Problem details: Quote from the first line below through the line that contains "lower balcony', stem=5.7)", both included, and leave the pictures out.

Data shown:
# # # # #

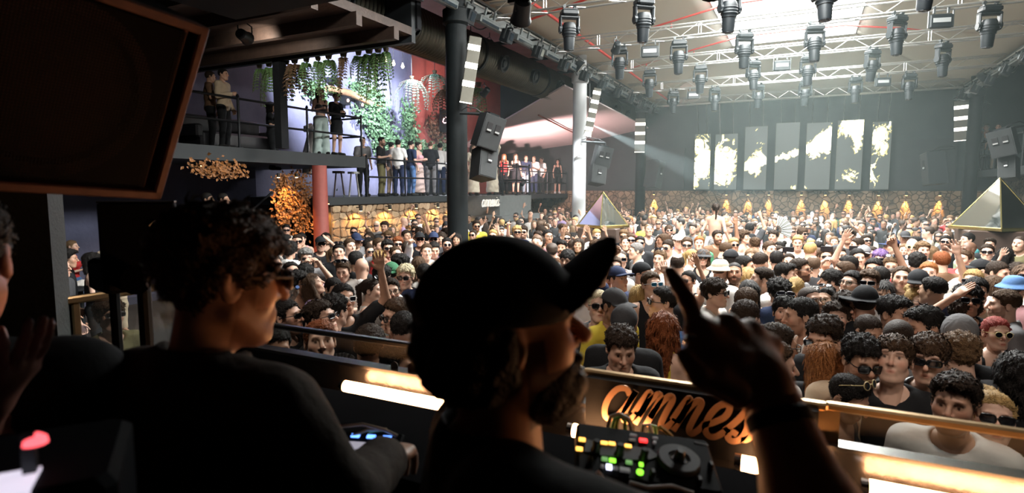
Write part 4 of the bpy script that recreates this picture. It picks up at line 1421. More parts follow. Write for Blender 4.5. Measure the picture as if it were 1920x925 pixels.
spot_fixture((-11.4, 12.6, 7.3), W(640, 150), 5200, (.80, .84, 1.0), 1.5, .9, 'cool white spotlight washing the plaster wall')
spot_fixture((-11.6, 17.0, 7.6), W(715, 230), 3600, (.78, .82, 1.0), 1.2, .9, 'cool white spotlight on the thick ivy')
spot_fixture((-10.4, 19.0, 7.8), W(830, 220), 900, (1.0, .55, .55), 1.1, .9, 'pink spotlight on the red wall')
spot_fixture((-10.2, 21.4, 2.9), (-10.4, 24.5, 5.1), 2400, (1.0, .66, .64), 2.3, .9, 'pink uplight under the white canopy', stem=2.4)
spot_fixture((-12.5, 20.2, 4.6), (-11.2, 16.2, 2.6), 700, (.85, .88, 1.0), 1.7, .9, 'cool spotlight on the lower balcony guests')
spot_fixture((-8.7, 7.2, 5.2), (-10.0, 9.9, 5.0), 130, (1.0, .95, .85), 1.9, .9, 'soft spotlight on the plants along the fascia', stem=5.5)  # added lamp, brightens the fascia plants
spot_fixture((-8.5, 15.2, 5.4), (-11.6, 16.0, 3.2), 520, (.9, .93, 1.0), .95, .8, 'cool spotlight under the duct, turned on the lower balcony', stem=5.7)  # added lamp, lifts the dark guests on the lower balcony


# ------------------------------------------------------------------ people
M_SKIN = mat_object_colour('skin', 0.5, tint=True, bump=0.05, bscale=90, var=0.08)
M_HAIR = mat_object_colour('hair', 0.55, bump=1.0, bscale=170, var=0.8, vscale=110, spec=0.25)
M_CLOTH = mat_object_colour('cloth', 0.85, bump=0.35, bscale=22, var=0.12, spec=0.2)
M_LEATHER = mat_object_colour('leather', 0.35, bump=0.25, bscale=30, var=0.2)
M_FRAME = mat_object_colour('spectacle_frame', 0.3, var=0.05)
M_LENS = mat('sunglass_lens', (0.006, 0.006, 0.008), rough=0.08, var=0, spec=0.8)
M_LENS_BLUE = mat('mirror_lens', (0.05, 0.3, 0.55), rough=0.08, metal=0.6, var=0)
M_CLEAR = mat_glass('clear_lens')

HC = (0.0, -0.012, 1.635)      # head centre of a 1.755 m adult, facing -Y
NP = (0.0, 0.02, 1.54)         # head pivot on the neck

FACES = {  # jaw half-width, brow, nose length, nose width, lip, cheek
    'man': dict(jaw=.058, brow=.013, nl=.030, nw=.0125, lip=.0065, neck=.054, chin=.020, tall=1.0),
    'man_broad': dict(jaw=.064, brow=.014, nl=.028, nw=.0145, lip=.0075, neck=.060, chin=.024, tall=1.0),
    'man_lean': dict(jaw=.053, brow=.012, nl=.034, nw=.0115, lip=.006, neck=.050, chin=.018, tall=1.04),
    'woman': dict(jaw=.051, brow=.008, nl=.026, nw=.0105, lip=.0078, neck=.042, chin=.015, tall=.98),
}


def head_field(P, f):
    X, Y, Z = P
    d = ell(P, (0, .014, .036), (.0755, .097, .084))
    d = smin(d, ell(P, (0, -.026, -.045), (f['jaw'], .066, .078)), .035)
    d = smin(d, cap(P, (-.012, -.072, -.102), (.012, -.072, -.102), f['chin'], f['chin']), .03)
    for s in (-1, 1):
        d = smin(d, ell(P, (s * .040, -.054, -.020), (.024, .026, .024)), .035)
        d = smin(d, cap(P, (s * .056, .0, -.055), (s * .03, -.05, -.098), .016, .014), .03)
    d = smin(d, cap(P, (-.036, -.079, .026), (.036, -.079, .026), f['brow'], f['brow']), .02)
    for s in (-1, 1):
        d = smax(d, -ell(P, (s * .032, -.101, .006), (.0185, .018, .0135)), .014)
        d = smin(d, ell(P, (s * .031, -.075, .006), (.0135, .0125, .0115)), .004)
    d = smin(d, cap(P, (0, -.088, .018), (0, -.112 - f['nw'] * .3, .012 - f['nl'] - .008), .0072, f['nw']), .010)
    for s in (-1, 1):
        d = smin(d, ell(P, (s * .0125, -.094, -.032), (.0085, .011, .0075)), .007)
    d = smin(d, ell(P, (0, -.083, -.066), (.027, .014, .019)), .014)
    d = smin(d, cap(P, (-.015, -.0905, -.0625), (.015, -.0905, -.0625), f['lip'], f['lip']), .005)
    d = smin(d, cap(P, (-.013, -.0895, -.0735), (.013, -.0895, -.0735), f['lip'] * 1.1, f['lip'] * 1.1), .005)
    d = smax(d, -cap(P, (-.02, -.101, -.068), (.02, -.101, -.068), .0025, .0025), .005)
    for s in (-1, 1):
        e = ell(P, (s * .079, .014, -.002), (.011, .021, .032))
        e = smax(e, -ell(P, (s * .089, .008, .0), (.008, .012, .02)), .006)
        d = smin(d, e, .008)
    n = cap(P, (0, .028, -.06), (0, .040, -.215), f['neck'], f['neck'] * 1.1)
    return smin(d, n, .03)


def head_tint(V, beard=0, female=False):
    x, y, z = V[:, 0], V[:, 1], V[:, 2]
    T = np.ones((len(V), 3), np.float32)
    ax = np.abs(x)
    front = y < -.05

    def lay(mask, col):
        m = np.clip(mask, 0, 1)[:, None]
        T[:] = T * (1 - m + m * np.array(col, np.float32))

    def el(cx, cz, rx, rz, k=3.0):
        return np.clip((1 - np.sqrt(((ax - cx) / rx) ** 2 + ((z - cz) / rz) ** 2)) * k, 0, 1) * front
    lay(el(.045, -.025, .03, .03, 1.5), (1.05, .88, .84))
    lay(el(0, -.028, .02, .022, 1.5), (1.05, .88, .85))
    if beard:
        k = {1: (.66, .60, .56), 2: (.22, .18, .16)}[beard]
        b = (z < -.048) & (y < .0) & (z > -.135) & ~((ax < .02) & (z > -.082) & (z < -.056) & front)
        b |= front & (ax < .032) & (z < -.043) & (z > -.058)
        b |= (z < -.0) & (z > -.06) & (y > -.035) & (y < .0) & (ax > .045)
        lay(b.astype(np.float32), k)
    lay(el(0, -.0675, .025, .0125, 2.5), (.92, .58, .56) if female else (.9, .66, .63))
    lay(el(0, -.068, .022, .004, 3), (.5, .38, .36))
    lay(el(.031, .0275, .021, .0048 if female else .0065, 3), (.34, .28, .25))
    eye = el(.031, .006, .0165, .0085, 6)
    T[:] = T * (1 - eye[:, None]) + eye[:, None] * np.array((1.0, 1.08, 1.12), np.float32)
    lay(el(.031, .006, .0072, .008, 5), (.1, .08, .07))
    lay(el(.031, .0135, .019, .0045, 3), (.38, .31, .28))
    lay(el(.0085, -.04, .005, .004, 4), (.5, .4, .38))
    return T


_cache = {}


def head_mesh(face, h, beard):
    k = ('head', face, h, beard)
    if k not in _cache:
        k2 = ('headg', face, h)
        if k2 not in _cache:
            ax, P = grid((-.11, -.14, -.23), (.11, .135, .14), h)
            f = FACES[face]
            P[2] = P[2] / f['tall']
            _cache[k2] = snet(head_field(P, f), ax)
        V, F = _cache[k2]
        _cache[k] = (V, F, head_tint(V, beard, female=(face == 'woman')))
    return _cache[k]


def hand_mesh(kind, h=.006):
    """wrist at the origin, fingers along +Z, palm towards -Y, thumb on +X"""
    k = ('hand', kind, h)
    if k in _cache: return _cache[k]
    ax, P = grid((-.09, -.1, -.05), (.12, .06, .235), h)
    d = cap(P, (0, 0, -.045), (0, 0, .02), .027, .025)
    d = smin(d, ell(P, (0, 0, .058), (.043, .018, .052)), .02)
    d = smin(d, cap(P, (-.03, 0, .085), (.03, 0, .09), .014, .014), .014)
    curl = {'open': (8, 6, 6, 10), 'relax': (45, 42, 40, 32), 'fist': (82, 84, 84, 80), 'point': (82, 84, 84, 6), 'grip': (60, 58, 56, 50), 'flat': (2, 2, 2, 2)}[kind]
    spread = {'open': 1.0, 'relax': .35, 'flat': .1}.get(kind, .15)
    bx = (-.031, -.011, .010, .031)
    ln = (.062, .074, .079, .070)
    for i in range(4):
        p = Vector((bx[i], 0, .088 + (.004 if i in (1, 2) else 0)))
        a = 0.0
        side = bx[i] * 5.5 * spread
        for q, (fr, rr) in enumerate(((.44, .0098), (.31, .0090), (.25, .0082))):
            a += R(curl[i]) * (0.75 if q == 0 else 1.0)
            dirv = Vector((math.sin(side) * math.cos(a), -math.sin(a), math.cos(side) * math.cos(a)))
            e = p + dirv * (ln[i] * fr * 1.12)
            d = smin(d, cap(P, p, e, rr, rr - .0008), .006 if q == 0 else .003)
            p = e
    if kind in ('fist', 'grip', 'point'):
        th = ((.03, -.006, .03), (.047, -.03, .062), (.026, -.054, .088))
    else:
        th = ((.03, -.004, .028), (.062, -.016, .066), (.075, -.02, .105)) if kind != 'flat' else ((.03, -.004, .028), (.052, -.008, .068), (.056, -.01, .105))
    d = smin(d, cap(P, th[0], th[1], .014, .0115), .012)
    d = smin(d, cap(P, th[1], th[2], .0115, .009), .004)
    V, F = snet(d, ax)
    T = np.ones((len(V), 3), np.float32)
    _cache[k] = (V, F, T)
    return _cache[k]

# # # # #

Worked answer:
Write part 4 of the bpy script that recreates this picture. It picks up at line 1421. More parts follow. Write for Blender 4.5. Measure the picture as if it were 1920x925 pixels.
spot_fixture((-11.4, 12.6, 7.3), W(640, 150), 5200, (.80, .84, 1.0), 1.5, .9, 'cool white spotlight washing the plaster wall')
spot_fixture((-11.6, 17.0, 7.6), W(715, 230), 3600, (.78, .82, 1.0), 1.2, .9, 'cool white spotlight on the thick ivy')
spot_fixture((-10.4, 19.0, 7.8), W(830, 220), 900, (1.0, .55, .55), 1.1, .9, 'pink spotlight on the red wall')
spot_fixture((-10.2, 21.4, 2.9), (-10.4, 24.5, 5.1), 2400, (1.0, .66, .64), 2.3, .9, 'pink uplight under the white canopy', stem=2.4)
spot_fixture((-12.5, 20.2, 4.6), (-11.2, 16.2, 2.6), 700, (.85, .88, 1.0), 1.7, .9, 'cool spotlight on the lower balcony guests')
spot_fixture((-8.7, 7.2, 5.2), (-10.0, 9.9, 5.0), 130, (1.0, .95, .85), 1.9, .9, 'soft spotlight on the plants along the fascia', stem=5.5)  # added lamp, brightens the fascia plants
spot_fixture((-8.5, 15.2, 5.4), (-11.6, 16.0, 3.2), 520, (.9, .93, 1.0), .95, .8, 'cool spotlight under the duct, turned on the lower balcony', stem=5.7)  # added lamp, lifts the dark guests on the lower balcony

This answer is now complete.